Concernant le défrichement, le principal débat consistait à définir si les coupes d’arbres sous les lignes THT relevaient du défrichement ou du déboisement.
D’un point de vue administratif et juridique, le défrichement consiste en une coupe d’arbres, parfois accompagnée d’un dessouchage, qui met fin à l’état boisé d’une parcelle. Les arbres ne repoussent pas et la parcelle est souvent utilisée à d’autres fins : bâtiment, route, cultures, etc.
Le déboisement consiste en une coupe d’arbres, qu’on laisse ensuite repousser, et la parcelle redevient une forêt au bout de quelques années. Exemple : coupe à blanc dans une forêt pour l’exploitation forestière.
RTE explique que sous les pylônes, les emplacements sont défrichés car les arbres sont arrachés et ne repoussent pas. Par contre, RTE affirme que sous les câbles, entre les pylônes, les parcelles conservent leur état boisé.
Pour Avenir Haute Durance, ce raisonnement est faux. Les zones situées sous les lignes électriques sont constamment débroussaillées (tous les trois ans environ), et la forêt n’y reprend pas ses droits. RTE se vante même d’y planter des arbustes dans le cadre du programme européen « Life », ce qui confirme le fait que la forêt disparait, au mieux remplacée par un simple maquis.
De surcroit, en Haute-Durance, la plupart des arbres abattus sont des conifères (pins, mélèzes,…), or un conifère coupé ne repousse pas, contrairement aux feuillus qui font des rejets depuis la souche.
Enfin, il y a défrichement dès que les terrains perdent leur valeur de production de bois de qualité, ce qui est le cas sous les lignes, et ce pendant les 80 ans environ de durée de vie de l’ouvrage !
AHD a fourni au tribunal un certain nombre de photos aériennes de lignes existantes dans le 05, qui montrent que sous les lignes, la forêt ne reprend pas ses droits :
Notre avocat a ajouté à cela d’autres arguments, parmi lesquels :
– le Préfet n’a pas tenu compte des risques naturels auxquels les sites sont exposés, plusieurs secteurs se situant en zone rouge des plans de prévention des risques.
– Il n’aurait dû délivrer qu’une seule autorisation de défrichement pour l’ensemble des lignes P1, P2, P3, P4, P5 et P6, afin d’examiner l’impact cumulé des différents projets.
– L’arrêté préfectoral a été adopté au terme d’une procédure irrégulière car l’enquête publique ne comportait pas le plan des pistes d’accès au chantier, lesquelles ne sont d’ailleurs pas mentionnées dans l’autorisation de défrichement.

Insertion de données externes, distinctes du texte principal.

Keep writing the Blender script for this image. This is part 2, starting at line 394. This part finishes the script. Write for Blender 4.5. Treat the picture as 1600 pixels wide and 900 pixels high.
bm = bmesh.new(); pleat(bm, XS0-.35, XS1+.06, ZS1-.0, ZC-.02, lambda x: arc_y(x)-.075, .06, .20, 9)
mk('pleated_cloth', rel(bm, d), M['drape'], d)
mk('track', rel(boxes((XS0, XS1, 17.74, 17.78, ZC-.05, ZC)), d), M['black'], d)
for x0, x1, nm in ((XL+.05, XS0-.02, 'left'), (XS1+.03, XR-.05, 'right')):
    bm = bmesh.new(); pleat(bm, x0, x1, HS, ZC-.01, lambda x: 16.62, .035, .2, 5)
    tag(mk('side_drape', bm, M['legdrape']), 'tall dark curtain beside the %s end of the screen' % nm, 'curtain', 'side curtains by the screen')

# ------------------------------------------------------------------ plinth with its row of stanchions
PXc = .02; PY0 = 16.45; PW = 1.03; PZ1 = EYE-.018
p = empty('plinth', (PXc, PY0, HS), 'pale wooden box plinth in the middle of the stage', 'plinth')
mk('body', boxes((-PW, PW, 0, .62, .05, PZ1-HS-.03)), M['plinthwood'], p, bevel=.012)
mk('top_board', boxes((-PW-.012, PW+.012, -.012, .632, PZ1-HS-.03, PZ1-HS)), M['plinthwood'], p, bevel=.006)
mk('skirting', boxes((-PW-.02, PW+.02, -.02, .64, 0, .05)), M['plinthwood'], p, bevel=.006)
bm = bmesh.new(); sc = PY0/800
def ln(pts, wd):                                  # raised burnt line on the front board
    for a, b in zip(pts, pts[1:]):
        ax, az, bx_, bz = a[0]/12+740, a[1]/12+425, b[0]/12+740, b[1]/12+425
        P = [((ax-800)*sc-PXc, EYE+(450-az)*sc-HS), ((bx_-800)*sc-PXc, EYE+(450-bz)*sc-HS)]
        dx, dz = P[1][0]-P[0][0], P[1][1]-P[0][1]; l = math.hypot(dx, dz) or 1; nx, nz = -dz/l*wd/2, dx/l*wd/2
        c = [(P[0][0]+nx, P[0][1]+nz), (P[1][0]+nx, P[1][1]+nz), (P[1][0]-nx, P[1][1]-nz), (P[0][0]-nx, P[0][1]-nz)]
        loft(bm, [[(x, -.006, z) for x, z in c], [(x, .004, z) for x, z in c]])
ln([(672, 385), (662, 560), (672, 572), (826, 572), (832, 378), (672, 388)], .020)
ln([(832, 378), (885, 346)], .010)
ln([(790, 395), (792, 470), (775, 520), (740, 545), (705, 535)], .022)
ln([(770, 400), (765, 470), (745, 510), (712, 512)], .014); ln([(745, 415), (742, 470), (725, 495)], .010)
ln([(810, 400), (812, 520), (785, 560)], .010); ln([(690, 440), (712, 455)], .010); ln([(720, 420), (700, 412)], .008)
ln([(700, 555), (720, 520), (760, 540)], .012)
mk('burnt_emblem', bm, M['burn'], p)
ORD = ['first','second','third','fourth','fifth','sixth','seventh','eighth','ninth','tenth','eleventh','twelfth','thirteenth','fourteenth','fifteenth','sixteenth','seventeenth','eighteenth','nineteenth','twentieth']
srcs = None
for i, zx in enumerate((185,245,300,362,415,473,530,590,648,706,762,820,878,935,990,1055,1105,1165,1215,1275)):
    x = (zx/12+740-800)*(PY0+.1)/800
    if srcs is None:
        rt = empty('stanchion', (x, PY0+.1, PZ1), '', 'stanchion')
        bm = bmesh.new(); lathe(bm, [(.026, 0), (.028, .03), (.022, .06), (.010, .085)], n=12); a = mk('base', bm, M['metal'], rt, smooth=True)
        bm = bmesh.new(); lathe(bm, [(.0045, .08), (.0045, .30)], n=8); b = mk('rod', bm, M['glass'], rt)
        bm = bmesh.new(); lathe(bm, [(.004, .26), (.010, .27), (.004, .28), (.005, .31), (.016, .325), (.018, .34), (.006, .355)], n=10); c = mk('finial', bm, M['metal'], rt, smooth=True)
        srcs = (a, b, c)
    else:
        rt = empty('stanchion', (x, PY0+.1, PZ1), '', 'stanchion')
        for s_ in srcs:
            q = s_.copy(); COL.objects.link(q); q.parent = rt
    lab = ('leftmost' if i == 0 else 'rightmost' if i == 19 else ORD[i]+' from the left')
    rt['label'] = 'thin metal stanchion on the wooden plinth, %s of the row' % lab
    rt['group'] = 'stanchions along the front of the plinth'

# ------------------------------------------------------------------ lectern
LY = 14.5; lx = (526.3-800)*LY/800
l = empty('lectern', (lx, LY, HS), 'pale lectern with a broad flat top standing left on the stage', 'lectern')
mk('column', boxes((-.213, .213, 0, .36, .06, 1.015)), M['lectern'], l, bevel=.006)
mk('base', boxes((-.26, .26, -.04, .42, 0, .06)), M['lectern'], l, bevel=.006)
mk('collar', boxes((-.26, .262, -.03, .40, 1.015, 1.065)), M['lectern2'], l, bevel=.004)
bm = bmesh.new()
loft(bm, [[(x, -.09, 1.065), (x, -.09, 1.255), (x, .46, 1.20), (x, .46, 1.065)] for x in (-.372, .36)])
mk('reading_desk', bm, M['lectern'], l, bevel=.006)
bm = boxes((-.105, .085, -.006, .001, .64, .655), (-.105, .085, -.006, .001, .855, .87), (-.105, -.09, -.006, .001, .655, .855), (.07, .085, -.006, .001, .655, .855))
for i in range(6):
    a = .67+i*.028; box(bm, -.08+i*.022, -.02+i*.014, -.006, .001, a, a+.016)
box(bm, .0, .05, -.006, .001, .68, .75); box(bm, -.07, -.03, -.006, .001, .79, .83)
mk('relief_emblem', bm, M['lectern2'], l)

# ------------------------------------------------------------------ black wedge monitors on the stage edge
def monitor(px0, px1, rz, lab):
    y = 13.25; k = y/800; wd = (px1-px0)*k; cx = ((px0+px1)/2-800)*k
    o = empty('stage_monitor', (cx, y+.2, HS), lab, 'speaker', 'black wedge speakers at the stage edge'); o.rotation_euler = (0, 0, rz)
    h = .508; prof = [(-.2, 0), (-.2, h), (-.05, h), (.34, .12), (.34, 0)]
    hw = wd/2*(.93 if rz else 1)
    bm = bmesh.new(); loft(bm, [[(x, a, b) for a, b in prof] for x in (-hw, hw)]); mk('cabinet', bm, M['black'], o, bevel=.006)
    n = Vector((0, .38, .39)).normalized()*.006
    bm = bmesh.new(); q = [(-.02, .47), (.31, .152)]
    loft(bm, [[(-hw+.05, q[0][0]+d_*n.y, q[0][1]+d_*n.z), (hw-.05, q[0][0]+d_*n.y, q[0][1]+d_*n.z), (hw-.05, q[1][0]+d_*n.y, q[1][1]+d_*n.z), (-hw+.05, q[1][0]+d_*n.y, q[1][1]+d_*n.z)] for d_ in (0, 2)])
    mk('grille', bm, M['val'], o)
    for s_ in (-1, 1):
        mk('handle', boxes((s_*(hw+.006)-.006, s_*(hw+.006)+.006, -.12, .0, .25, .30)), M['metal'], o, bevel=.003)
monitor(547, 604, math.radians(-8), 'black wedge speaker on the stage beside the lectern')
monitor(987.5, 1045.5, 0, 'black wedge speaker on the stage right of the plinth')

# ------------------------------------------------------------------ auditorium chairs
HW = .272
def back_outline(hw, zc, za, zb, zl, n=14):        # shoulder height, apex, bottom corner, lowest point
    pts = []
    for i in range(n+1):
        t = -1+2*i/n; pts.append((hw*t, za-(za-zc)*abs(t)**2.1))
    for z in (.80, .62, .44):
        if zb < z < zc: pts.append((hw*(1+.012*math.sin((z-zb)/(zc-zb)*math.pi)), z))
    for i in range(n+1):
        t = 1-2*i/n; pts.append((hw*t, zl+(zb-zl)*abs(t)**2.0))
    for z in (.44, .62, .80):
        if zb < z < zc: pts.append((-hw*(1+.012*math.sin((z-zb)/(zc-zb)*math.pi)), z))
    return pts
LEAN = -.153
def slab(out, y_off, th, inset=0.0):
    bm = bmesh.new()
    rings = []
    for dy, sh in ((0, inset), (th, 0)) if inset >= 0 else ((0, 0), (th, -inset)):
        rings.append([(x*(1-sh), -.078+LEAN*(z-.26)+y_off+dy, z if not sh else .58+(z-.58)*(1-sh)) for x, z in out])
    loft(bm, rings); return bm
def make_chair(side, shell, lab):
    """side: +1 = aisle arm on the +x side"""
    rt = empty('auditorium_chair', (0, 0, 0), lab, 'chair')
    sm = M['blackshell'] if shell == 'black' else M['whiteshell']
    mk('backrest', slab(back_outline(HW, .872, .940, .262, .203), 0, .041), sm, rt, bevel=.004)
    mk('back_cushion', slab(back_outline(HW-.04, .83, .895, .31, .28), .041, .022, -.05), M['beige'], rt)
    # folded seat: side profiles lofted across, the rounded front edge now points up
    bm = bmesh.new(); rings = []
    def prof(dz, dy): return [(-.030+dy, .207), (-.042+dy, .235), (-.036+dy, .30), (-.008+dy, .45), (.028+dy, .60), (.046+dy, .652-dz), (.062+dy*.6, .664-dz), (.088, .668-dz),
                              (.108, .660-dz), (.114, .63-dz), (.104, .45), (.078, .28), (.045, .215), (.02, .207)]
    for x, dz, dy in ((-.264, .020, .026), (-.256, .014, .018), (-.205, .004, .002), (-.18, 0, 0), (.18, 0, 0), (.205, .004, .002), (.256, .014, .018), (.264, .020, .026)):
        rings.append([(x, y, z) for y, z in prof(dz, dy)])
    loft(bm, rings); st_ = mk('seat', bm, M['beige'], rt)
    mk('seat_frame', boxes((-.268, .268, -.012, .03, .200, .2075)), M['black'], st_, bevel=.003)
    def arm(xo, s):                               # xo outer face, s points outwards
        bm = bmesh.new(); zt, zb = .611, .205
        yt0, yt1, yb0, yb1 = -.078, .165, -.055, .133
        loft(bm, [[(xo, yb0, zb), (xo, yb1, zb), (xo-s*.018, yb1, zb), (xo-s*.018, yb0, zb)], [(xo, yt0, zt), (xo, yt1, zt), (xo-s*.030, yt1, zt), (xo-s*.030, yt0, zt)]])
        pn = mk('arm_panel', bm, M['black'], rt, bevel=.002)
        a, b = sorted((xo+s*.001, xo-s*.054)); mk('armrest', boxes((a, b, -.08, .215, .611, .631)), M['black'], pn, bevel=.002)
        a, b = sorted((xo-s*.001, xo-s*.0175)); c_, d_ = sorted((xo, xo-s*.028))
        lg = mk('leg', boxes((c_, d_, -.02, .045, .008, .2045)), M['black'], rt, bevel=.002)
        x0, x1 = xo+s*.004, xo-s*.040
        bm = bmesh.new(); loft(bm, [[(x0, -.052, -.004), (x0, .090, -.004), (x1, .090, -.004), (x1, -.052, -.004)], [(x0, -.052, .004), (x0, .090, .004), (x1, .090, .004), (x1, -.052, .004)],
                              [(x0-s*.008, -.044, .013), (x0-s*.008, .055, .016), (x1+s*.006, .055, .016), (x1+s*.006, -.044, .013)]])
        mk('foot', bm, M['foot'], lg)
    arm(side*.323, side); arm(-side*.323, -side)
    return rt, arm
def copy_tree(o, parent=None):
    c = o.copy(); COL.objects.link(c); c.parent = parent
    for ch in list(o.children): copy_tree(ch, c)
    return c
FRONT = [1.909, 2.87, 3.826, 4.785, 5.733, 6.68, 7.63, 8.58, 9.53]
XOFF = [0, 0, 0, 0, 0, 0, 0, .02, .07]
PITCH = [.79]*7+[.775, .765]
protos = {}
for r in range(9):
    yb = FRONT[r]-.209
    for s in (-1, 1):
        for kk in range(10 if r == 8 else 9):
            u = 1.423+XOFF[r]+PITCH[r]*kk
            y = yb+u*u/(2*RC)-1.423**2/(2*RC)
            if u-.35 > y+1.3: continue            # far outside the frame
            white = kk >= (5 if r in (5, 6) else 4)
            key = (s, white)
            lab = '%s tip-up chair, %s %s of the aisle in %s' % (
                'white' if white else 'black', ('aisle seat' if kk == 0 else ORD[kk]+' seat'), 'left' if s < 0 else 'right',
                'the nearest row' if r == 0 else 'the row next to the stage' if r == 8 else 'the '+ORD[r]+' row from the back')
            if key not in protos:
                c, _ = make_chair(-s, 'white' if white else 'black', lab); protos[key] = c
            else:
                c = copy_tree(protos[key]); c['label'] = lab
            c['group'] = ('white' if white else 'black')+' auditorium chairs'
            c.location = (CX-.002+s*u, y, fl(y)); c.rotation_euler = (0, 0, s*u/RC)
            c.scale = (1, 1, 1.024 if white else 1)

→Pourquoi RTE refuse-t-elle de considérer les coupes sous les lignes électriques comme du défrichement ?
Notamment parce qu’au-delà de 10 hectares, le défrichement nécessite une enquête publique. C’est une procédure lourde, coûteuse, et RTE ne souhaite probablement pas s’exposer à un nouveau camouflet de la part de la population locale (lors de la première enquête publique de 2013, 98 % des 2161 habitants qui s’étaient exprimés s’étaient opposés au projet de lignes aériennes).
Au final, le Tribunal Administratif de Marseille nous a débouté en affirmant notamment que :
– « Les coupes d’arbres effectuées dans les zones situées sous le linéaire des lignes électriques ne privent pas définitivement les terrains en cause de leur destination forestière (…) ; le peuplement forestier pourra se reconstituer naturellement ou artificiellement sous les lignes, une fois les travaux achevés, dans la limite des distances de sécurité minimales entre les arbres et les fils ».
– De plus ; « le législateur a expressément manifesté sa volonté de soumettre à une procédure d’autorisation préalable les seuls défrichements nécessaires à l’implantation des pylônes électriques réalisés en application d’une servitude d’utilité publique, et non les coupes nécessaires aux emprises de passage des lignes supportées par ces pylônes » (ce qui signifie que la loi impose une autorisation de défrichement pour implanter les pylônes (servitude d’utilité publique), mais pas pour les coupes (déboisement) nécessaires au passage des câbles).
– Enfin, « le préfet des Hautes-Alpes et la société RTE font valoir que les pistes d’accès aux pylônes nécessaires à la réalisation des travaux constituent des pistes provisoires qui doivent être fermées et remises en état à l’issue des travaux, dans un délai de cinq ans à compter de la date de début de la coupe ». (Le problème est que plusieurs propriétaires terriens et plusieurs maires de communes ont fait des demandes pour que les pistes restes en état – ceci était d’ailleurs proposé par RTE lors de ses démarchages auprès des propriétaires).
AHD étudie actuellement la possibilité de faire appel de cette décision.